DIRECTIONS: A faithful transcription of all the data is required.

GIVEN INFORMATION:
:::::

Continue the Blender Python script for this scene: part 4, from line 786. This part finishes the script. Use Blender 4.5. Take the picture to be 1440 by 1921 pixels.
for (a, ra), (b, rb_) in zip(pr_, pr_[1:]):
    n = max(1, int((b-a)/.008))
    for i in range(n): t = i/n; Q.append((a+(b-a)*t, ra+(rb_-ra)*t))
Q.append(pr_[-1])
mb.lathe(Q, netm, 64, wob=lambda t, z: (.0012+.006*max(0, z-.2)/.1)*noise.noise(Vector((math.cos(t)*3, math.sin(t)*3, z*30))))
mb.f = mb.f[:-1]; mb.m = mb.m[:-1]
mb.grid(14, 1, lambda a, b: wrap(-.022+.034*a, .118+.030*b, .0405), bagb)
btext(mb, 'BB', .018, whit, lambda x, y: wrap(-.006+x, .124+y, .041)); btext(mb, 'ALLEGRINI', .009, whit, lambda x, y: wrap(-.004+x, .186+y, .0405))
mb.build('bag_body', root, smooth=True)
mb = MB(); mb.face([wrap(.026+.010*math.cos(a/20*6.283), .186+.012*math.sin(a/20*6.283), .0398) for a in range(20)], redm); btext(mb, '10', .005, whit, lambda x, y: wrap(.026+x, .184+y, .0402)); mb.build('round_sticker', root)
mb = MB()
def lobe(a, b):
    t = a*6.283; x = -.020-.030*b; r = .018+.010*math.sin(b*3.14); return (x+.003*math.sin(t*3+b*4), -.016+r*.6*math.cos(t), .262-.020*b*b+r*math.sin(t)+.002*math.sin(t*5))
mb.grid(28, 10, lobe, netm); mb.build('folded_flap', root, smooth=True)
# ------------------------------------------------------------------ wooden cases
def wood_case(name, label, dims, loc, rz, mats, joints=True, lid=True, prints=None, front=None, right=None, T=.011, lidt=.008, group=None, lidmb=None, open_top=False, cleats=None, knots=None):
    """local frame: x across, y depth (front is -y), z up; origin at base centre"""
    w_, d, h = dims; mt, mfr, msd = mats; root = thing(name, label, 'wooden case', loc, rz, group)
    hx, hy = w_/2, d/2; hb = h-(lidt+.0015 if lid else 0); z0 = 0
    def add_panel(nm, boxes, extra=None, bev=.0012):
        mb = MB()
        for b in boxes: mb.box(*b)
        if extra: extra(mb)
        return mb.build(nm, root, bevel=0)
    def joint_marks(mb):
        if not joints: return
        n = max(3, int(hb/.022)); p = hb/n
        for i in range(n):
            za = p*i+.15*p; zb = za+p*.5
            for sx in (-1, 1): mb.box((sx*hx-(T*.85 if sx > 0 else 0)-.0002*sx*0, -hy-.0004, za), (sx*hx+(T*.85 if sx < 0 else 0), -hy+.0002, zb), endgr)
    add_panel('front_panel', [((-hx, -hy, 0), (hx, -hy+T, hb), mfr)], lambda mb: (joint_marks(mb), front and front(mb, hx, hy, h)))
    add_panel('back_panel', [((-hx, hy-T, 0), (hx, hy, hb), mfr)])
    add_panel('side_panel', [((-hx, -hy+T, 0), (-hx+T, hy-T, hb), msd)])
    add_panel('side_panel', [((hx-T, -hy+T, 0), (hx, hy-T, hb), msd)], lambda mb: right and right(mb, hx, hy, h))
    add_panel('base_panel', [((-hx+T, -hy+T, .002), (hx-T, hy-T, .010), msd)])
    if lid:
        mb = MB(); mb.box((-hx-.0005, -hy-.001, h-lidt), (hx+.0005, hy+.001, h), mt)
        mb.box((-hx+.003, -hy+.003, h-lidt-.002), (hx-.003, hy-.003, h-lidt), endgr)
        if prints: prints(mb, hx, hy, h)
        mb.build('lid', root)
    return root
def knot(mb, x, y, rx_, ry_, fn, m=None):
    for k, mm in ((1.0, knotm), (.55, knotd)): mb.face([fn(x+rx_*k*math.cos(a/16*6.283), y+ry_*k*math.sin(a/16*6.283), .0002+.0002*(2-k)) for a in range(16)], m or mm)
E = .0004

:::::

SOLUTION FOR THIS EXERCISE:
Continue the Blender Python script for this scene: part 4, from line 786. This part finishes the script. Use Blender 4.5. Take the picture to be 1440 by 1921 pixels.
for (a, ra), (b, rb_) in zip(pr_, pr_[1:]):
    n = max(1, int((b-a)/.008))
    for i in range(n): t = i/n; Q.append((a+(b-a)*t, ra+(rb_-ra)*t))
Q.append(pr_[-1])
mb.lathe(Q, netm, 64, wob=lambda t, z: (.0012+.006*max(0, z-.2)/.1)*noise.noise(Vector((math.cos(t)*3, math.sin(t)*3, z*30))))
mb.f = mb.f[:-1]; mb.m = mb.m[:-1]
mb.grid(14, 1, lambda a, b: wrap(-.022+.034*a, .118+.030*b, .0405), bagb)
btext(mb, 'BB', .018, whit, lambda x, y: wrap(-.006+x, .124+y, .041)); btext(mb, 'ALLEGRINI', .009, whit, lambda x, y: wrap(-.004+x, .186+y, .0405))
mb.build('bag_body', root, smooth=True)
mb = MB(); mb.face([wrap(.026+.010*math.cos(a/20*6.283), .186+.012*math.sin(a/20*6.283), .0398) for a in range(20)], redm); btext(mb, '10', .005, whit, lambda x, y: wrap(.026+x, .184+y, .0402)); mb.build('round_sticker', root)
mb = MB()
def lobe(a, b):
    t = a*6.283; x = -.020-.030*b; r = .018+.010*math.sin(b*3.14); return (x+.003*math.sin(t*3+b*4), -.016+r*.6*math.cos(t), .262-.020*b*b+r*math.sin(t)+.002*math.sin(t*5))
mb.grid(28, 10, lobe, netm); mb.build('folded_flap', root, smooth=True)
# ------------------------------------------------------------------ wooden cases
def wood_case(name, label, dims, loc, rz, mats, joints=True, lid=True, prints=None, front=None, right=None, T=.011, lidt=.008, group=None, lidmb=None, open_top=False, cleats=None, knots=None):
    """local frame: x across, y depth (front is -y), z up; origin at base centre"""
    w_, d, h = dims; mt, mfr, msd = mats; root = thing(name, label, 'wooden case', loc, rz, group)
    hx, hy = w_/2, d/2; hb = h-(lidt+.0015 if lid else 0); z0 = 0
    def add_panel(nm, boxes, extra=None, bev=.0012):
        mb = MB()
        for b in boxes: mb.box(*b)
        if extra: extra(mb)
        return mb.build(nm, root, bevel=0)
    def joint_marks(mb):
        if not joints: return
        n = max(3, int(hb/.022)); p = hb/n
        for i in range(n):
            za = p*i+.15*p; zb = za+p*.5
            for sx in (-1, 1): mb.box((sx*hx-(T*.85 if sx > 0 else 0)-.0002*sx*0, -hy-.0004, za), (sx*hx+(T*.85 if sx < 0 else 0), -hy+.0002, zb), endgr)
    add_panel('front_panel', [((-hx, -hy, 0), (hx, -hy+T, hb), mfr)], lambda mb: (joint_marks(mb), front and front(mb, hx, hy, h)))
    add_panel('back_panel', [((-hx, hy-T, 0), (hx, hy, hb), mfr)])
    add_panel('side_panel', [((-hx, -hy+T, 0), (-hx+T, hy-T, hb), msd)])
    add_panel('side_panel', [((hx-T, -hy+T, 0), (hx, hy-T, hb), msd)], lambda mb: right and right(mb, hx, hy, h))
    add_panel('base_panel', [((-hx+T, -hy+T, .002), (hx-T, hy-T, .010), msd)])
    if lid:
        mb = MB(); mb.box((-hx-.0005, -hy-.001, h-lidt), (hx+.0005, hy+.001, h), mt)
        mb.box((-hx+.003, -hy+.003, h-lidt-.002), (hx-.003, hy-.003, h-lidt), endgr)
        if prints: prints(mb, hx, hy, h)
        mb.build('lid', root)
    return root
def knot(mb, x, y, rx_, ry_, fn, m=None):
    for k, mm in ((1.0, knotm), (.55, knotd)): mb.face([fn(x+rx_*k*math.cos(a/16*6.283), y+ry_*k*math.sin(a/16*6.283), .0002+.0002*(2-k)) for a in range(16)], m or mm)
E = .0004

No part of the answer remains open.